Marylanders and other Americans strongly oppose letting telecoms off the hook and it’s time to let our elected officials know that.

Second, intelligence committee members — including Senator Mikulski — seem prepared to support a ‘‘reform” bill that authorizes ‘‘basket” warrants, which aren’t really warrants at all. Rather, they are blank checks to sweep up, and keep forever, the private phone calls and e-mails between Americans and anyone outside the United States. This past week, Senator Mikulski, though a long-time supporter of civil liberties, voted for an intelligence committee bill that contained these provisions.

The stakes are high in the House of Representatives as well, where President Bush is creating a fog of fear around spying, and bit-by-bit the House has caved to his demands.

Under the leadership of Majority Leader Steny Hoyer, some House Democrats have been pushing the so-called Restore Act (H.R. 3773) that gives the government permission to spy on Americans without an individual warrant (‘‘basket warrants”), in violation of the Constitution’s Fourth Amendment. So far, the House has refused to cave on telecom immunity, but it’s not off the table and could resurface at any time, especially if it shows up in the Senate bill.

In August, amid vague threats of imminent terrorist attack, the Bush administration steamrolled the Democratic-led Congress into passing the ‘‘Protect America Act,” which actually expanded certain provisions of the post-9⁄11 USA Patriot Act by allowing more warrantless searches on Americans. In reaction to a massive outcry from some Marylanders and other Americans who thought they had voted for people who would contain the Bush administration’s excesses, Democratic leaders promised to include real civil liberties protections when they fixed the PAA this fall. Now it’s time to hold them accountable.
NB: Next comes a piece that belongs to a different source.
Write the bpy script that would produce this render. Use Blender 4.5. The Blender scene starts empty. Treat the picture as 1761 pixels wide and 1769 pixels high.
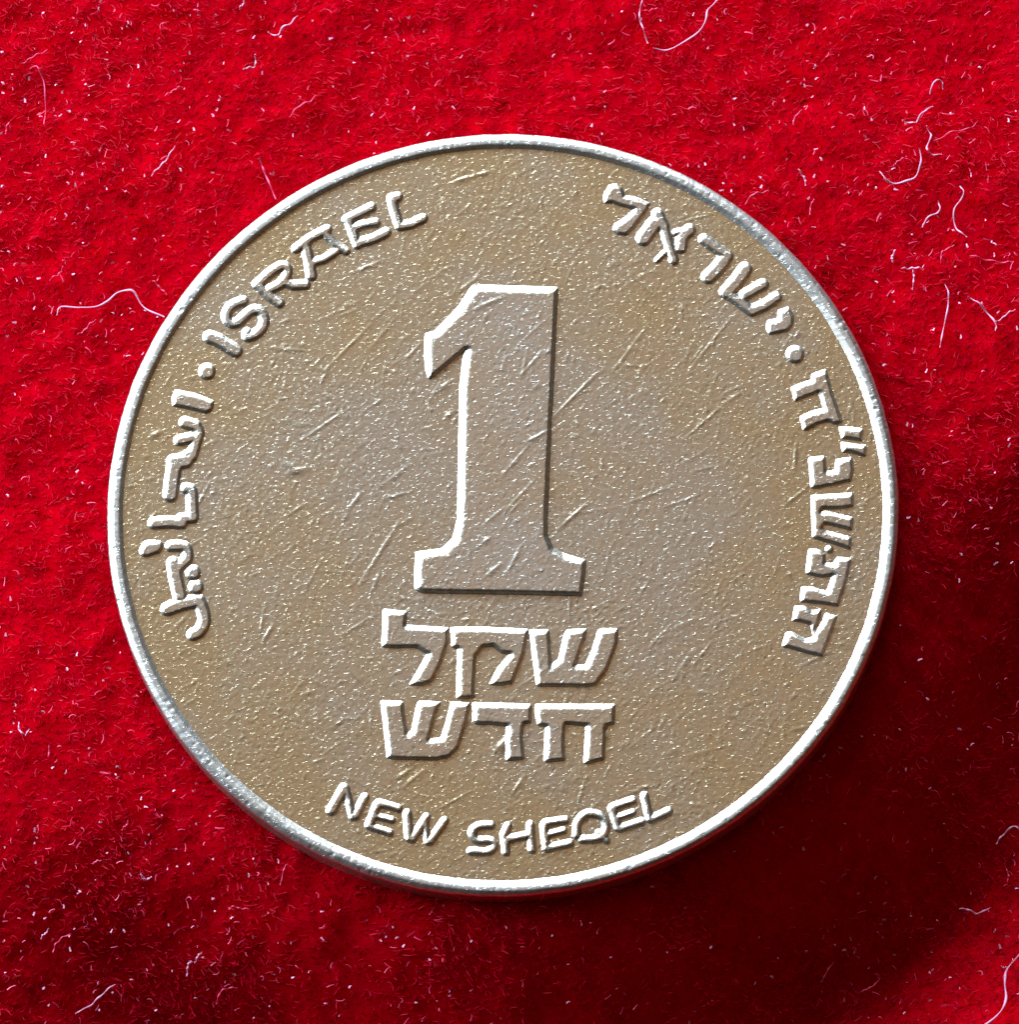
import bpy, math, random
import numpy as np
from mathutils import Matrix, Vector

# 1 Blender unit = 1 millimetre
S = bpy.context.scene
S.unit_settings.system = 'METRIC'
S.unit_settings.scale_length = 0.001
C = S.collection
rng = np.random.default_rng(7)
random.seed(7)

# ------------------------------------------------------------------ camera
TILT = math.radians(16.05)         # lean of the view away from straight down
DIST = 150.0
PXMM = 76.09                       # photograph pixels per millimetre at the coin
W0, H0 = 1761.0, 1769.0
az = Vector((math.sin(0.1052), -math.cos(0.1052)))
zc = Vector((az.x * math.sin(TILT), az.y * math.sin(TILT), math.cos(TILT)))
xc = Vector((0, 1, 0)).cross(zc).normalized()
xc = (xc - zc * xc.dot(zc)).normalized()
yc = zc.cross(xc)
AIM = xc * ((W0 / 2 - 867.56) / PXMM) - yc * ((H0 / 2 - 878.87) / PXMM)
CAM = AIM + zc * DIST
cam = bpy.data.objects.new('camera', bpy.data.cameras.new('camera'))
C.objects.link(cam)
cam.matrix_world = Matrix(((xc.x, yc.x, zc.x, CAM.x), (xc.y, yc.y, zc.y, CAM.y), (xc.z, yc.z, zc.z, CAM.z), (0, 0, 0, 1)))
cam.data.sensor_fit = 'HORIZONTAL'
cam.data.sensor_width = 36
cam.data.lens = 36 * DIST * PXMM / W0
cam.data.clip_start = 1
cam.data.clip_end = 5000
S.camera = cam


def at(px, py, z=0.0):
    """point of the photograph -> point on the level plane at height z"""
    u = (px - W0 / 2) / PXMM
    v = (H0 / 2 - py) / PXMM
    d = xc * u + yc * v - zc * DIST
    t = (z - CAM.z) / d.z
    p = CAM + d * t
    return (p.x, p.y)


# ------------------------------------------------------------------ light
world = bpy.data.worlds.new('World')
S.world = world
world.use_nodes = True
wb = world.node_tree.nodes['Background']
wb.inputs[0].default_value = (1.0, 0.88, 0.74, 1)
wb.inputs[1].default_value = 0.015


def area(name, azim, elev, dist, sx, sy, radiance, col, at_pt=(0, 0, 0)):
    L = bpy.data.lights.new(name, 'AREA')
    L.shape = 'RECTANGLE'
    L.size, L.size_y = sx, sy
    L.energy = radiance * math.pi * sx * sy
    L.color = col
    o = bpy.data.objects.new(name, L)
    a, e = math.radians(azim), math.radians(elev)
    d = Vector((math.cos(a) * math.cos(e), math.sin(a) * math.cos(e), math.sin(e)))
    o.location = Vector(at_pt) + d * dist
    o.rotation_euler = d.to_track_quat('Z', 'Y').to_euler()
    C.objects.link(o)
    return o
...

Maryland, home of the National Security Agency, has every reason to uphold a long tradition of justifiable and constitutional surveillance. We should demand that any FISA reform bills require individualized warrants for Americans. And we should oppose granting telecom companies retroactive immunity for illegal spying and violations of our privacy.

If President Bush really has good reason to believe an American is talking to a terrorist, he will have no problem convincing a judge to issue a warrant.

Susan Goering of Baltimore is executive director of the American Civil Liberties Union of Maryland.